In fact, through at least 2012, TUCKER and MUIR structured the repayment schedule of the loans such that, on the borrower’s payday, the Tucker Payday Lenders automatically withdrew the entire interest payment due on the loan, but left the principal balance untouched so that, on the borrower’s next payday, the Tucker Payday Lenders could again automatically withdraw an amount equaling the entire interest payment due (and already paid) on the loan. With TUCKER and MUIR’s approval, the Tucker Payday Lenders proceeded automatically to withdraw such “finance charges” payday after payday (typically every two weeks), applying none of the money toward repayment of principal, until at least the fifth payday, when they began to withdraw an additional $50 per payday to apply to the principal balance of the loan. Even then, the Tucker Payday Lenders continued to assess and automatically withdraw the entire interest payment calculated on the remaining principal balance until the entire principal amount was repaid. Accordingly, as TUCKER and MUIR well knew, the Tucker Payday Lenders’ TILA box materially understated the amount the loan would cost, including the total of payments that would be taken from the borrower’s bank account.

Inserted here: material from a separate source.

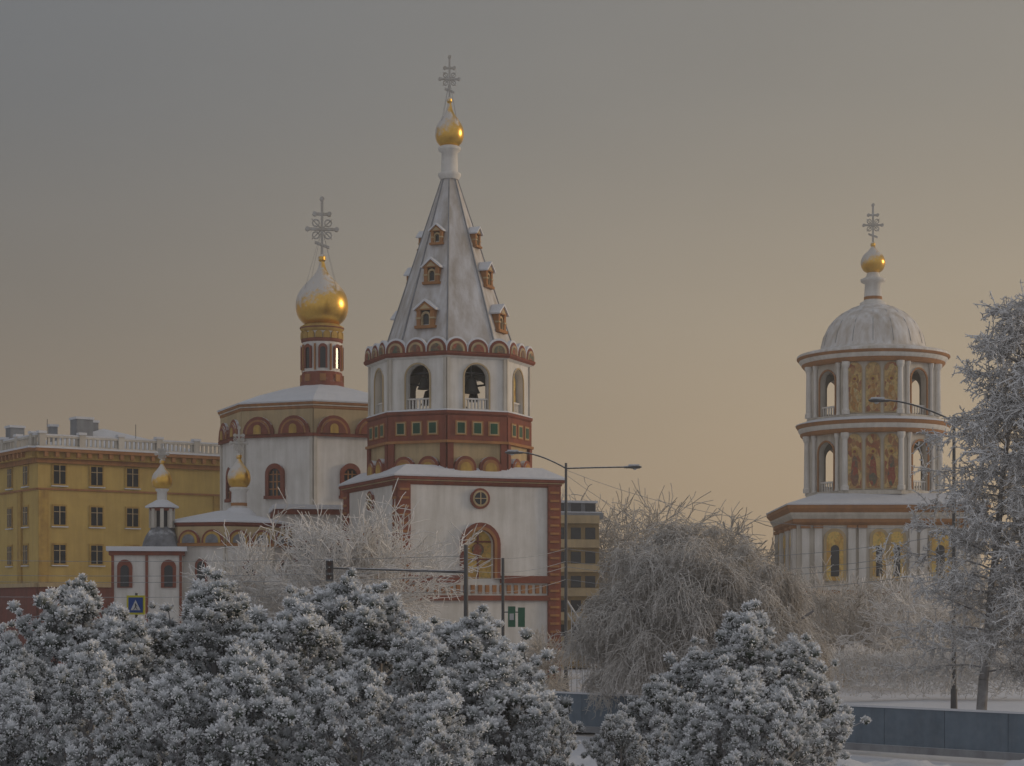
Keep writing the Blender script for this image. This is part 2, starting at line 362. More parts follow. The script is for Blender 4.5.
# ============================================================ MAIN CHURCH
def church():
    D=139.;s=D/F; z=lambda py:Z(py,D)
    B=Bld('cathedral_church',(X(322,D),D,0))
    R=100*s; fw=2*R*SV
    B.lathe('walls',M['white'],[(R,0),(R,z(416))],8,1)
    for k in range(8):
        th=23.5+45*k; fr=Fr(th,R*FV)
        B.ext('frieze_band',M['cream'],fr,rect(-fw/2,fw/2,z(442),z(419)),.004,.1)
        B.ext('frieze_lower_line',M['red'],fr,rect(-fw/2-.08,fw/2+.08,z(445),z(442)),.004,.25)
        for sg in(-1,1):
            cx=sg*fw/4
            B.ext('kokoshnik',M['red'],fr,arch(33*s,17*s,cx,z(442)),.1,.3)
            B.ext('kokoshnik_gold',M['orange'],fr,arch(27*s,14*s,cx,z(442)),.3,.36)
            B.ext('kokoshnik_in',M['red'],fr,arch(23*s,12*s,cx,z(442)),.36,.4)
            B.ext('kokoshnik_icon',M['ygold'],fr,arch(8*s,9*s,cx,z(442)),.4,.43)
            a=sg*fw/2; lo,hi=min(a,a-sg*3.2*s),max(a,a-sg*3.2*s)
            B.ext('pilaster',M['white2'],fr,rect(lo,hi,0,z(445)),.004,.14)
        B.ext('window_frame',M['red'],fr,archring(20*s,31*s,13*s,26*s,-2*s,z(501)),.004,.22)
        B.ext('window_frame',M['red'],fr,rect(-13*s,9*s,z(504),z(501)),.004,.3)
        B.ext('window_glass',M['glass'],fr,arch(13*s,26*s,-2*s,z(501)),.004,.05)
        for q in(-4,0): B.ext('window_bars',M['orange'],fr,rect(q*s-.04,q*s+.04,z(501),z(477)),.05,.1)
        for q in(495,488,481): B.ext('window_bars',M['orange'],fr,rect(-8.4*s,4.4*s,z(q),z(q)+.08),.05,.09)
    B.lathe('cornice',M['orange'],[(R*1.0,z(420)),(R*1.02,z(418)),(R*1.02,z(416)),(R*1.04,z(414)),(R*1.04,z(412.5))],8,1)
    B.lathe('cornice_line',M['white2'],[(R*1.03,z(416)),(R*1.03,z(415))],8,1)
    B.lathe('roof_snow',M['roofsnow'],[(R*1.045,z(412.4)),(R*1.05,z(411)),(R*.8,z(402)),(R*.5,z(393.5)),(22*s,z(387))],8,1)
    r=19.5*s
    B.lathe('drum_base',M['red'],[(22*s,z(388)),(22*s,z(384)),(20.5*s,z(382)),(20.5*s,z(375)),(19.5*s,z(373))],24)
    B.lathe('drum',M['white'],[(r,z(374)),(r,z(330))],24,smooth=False)
    for k in range(8):
        th=45*k+8; fr=Fr(th,r*.99)
        B.ext('drum_base_tiles',M['orange'],fr,rect(-3*s,3*s,z(383),z(376)),.05,.18)
        B.ext('drum_window_frame',M['red'],fr,archring(9*s,24*s,5.5*s,21*s,0,z(370)),.0,.15)
        B.ext('drum_window',M['glass'],fr,arch(5.5*s,21*s,0,z(370)),.0,.06)
        fr2=Fr(th+22.5,r*.99)
        B.ext('drum_pilaster',M['orange'],fr2,rect(-.7*s,.7*s,z(372),z(346)),.0,.16)
        for q in(-11,11):
            B.ext('drum_arches',M['ygold'],Fr(th+q,r),arch(7*s,7*s,0,z(340)),.0,.12)
    B.lathe('drum_band',M['red'],[(r*1.0,z(343.5)),(r*1.07,z(342.5)),(r*1.07,z(340))],24)
    B.lathe('drum_cornice',M['ygold'],[(r,z(333)),(r*1.12,z(330)),(r*1.12,z(327.5)),(r*.9,z(325))],24)
    B.lathe('drum_cornice_red',M['red'],[(r*1.13,z(329.8)),(r*1.15,z(328.6))],24)
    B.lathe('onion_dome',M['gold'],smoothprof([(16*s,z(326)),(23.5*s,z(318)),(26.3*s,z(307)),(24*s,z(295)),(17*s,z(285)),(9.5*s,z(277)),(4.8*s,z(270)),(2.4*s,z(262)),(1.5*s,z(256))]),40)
    B.cross((0,0),z(262),z(199),14.5*s,8)
    B.stays((0,0),z(303),z(228),26*s)
    B.done()
    D=131.;s=D/F; z=lambda py:Z(py,D)
    B=Bld('refectory_wing',(X(345,D),D,0))
    B.box('walls',M['white'],(0,0,0),(9.5,6,z(517)),10)
    B.box('cornice',M['red'],(0,0,z(517)),(9.9,6.4,.35),10)
    B.box('roof_snow',M['roofsnow'],(0,0,z(517)+.352),(10.1,6.6,.3),10)
    fr=Fr(10,3.0)
    for a in(-3,-.8,1.4):
        B.ext('window_frame',M['red'],fr,arch(1.3,2.3,a,z(575)),.004,.12); B.ext('window',M['glass'],fr,arch(.8,1.9,a,z(574)),.12,.15)
    B.done()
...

Specifically, for a customer who borrowed $500, contrary to the TILA Box disclosure stating that the total payment by the borrower would be $650, in fact, and as TUCKER and MUIR well knew, the finance charge was $1,425, for a total payment of $1,925 by the borrower.

In response to complaints that the Tucker Payday Lenders were extending abusive loans in violation of their usury laws, several states began to investigate the Tucker Payday Lenders. To thwart these state actions, TUCKER devised a scheme to claim that his lending businesses were protected by sovereign immunity, a legal doctrine that, among other things, generally prevents states from enforcing their laws against Native American tribes. Beginning in 2003, TUCKER entered into agreements with several Native American tribes (the “Tribes”), including the Santee Sioux Tribe of Nebraska, the Miami Tribe of Oklahoma, and the Modoc Tribe of Oklahoma. The purpose of these agreements was to cause the Tribes to claim they owned and operated parts of TUCKER’s payday lending enterprise, so that when states sought to enforce laws prohibiting TUCKER’s loans, TUCKER’s lending businesses would claim to be protected by sovereign immunity. In return, the Tribes received payments from TUCKER, typically one percent of the revenues from the portion of TUCKER’s payday lending business that the Tribes purported to own.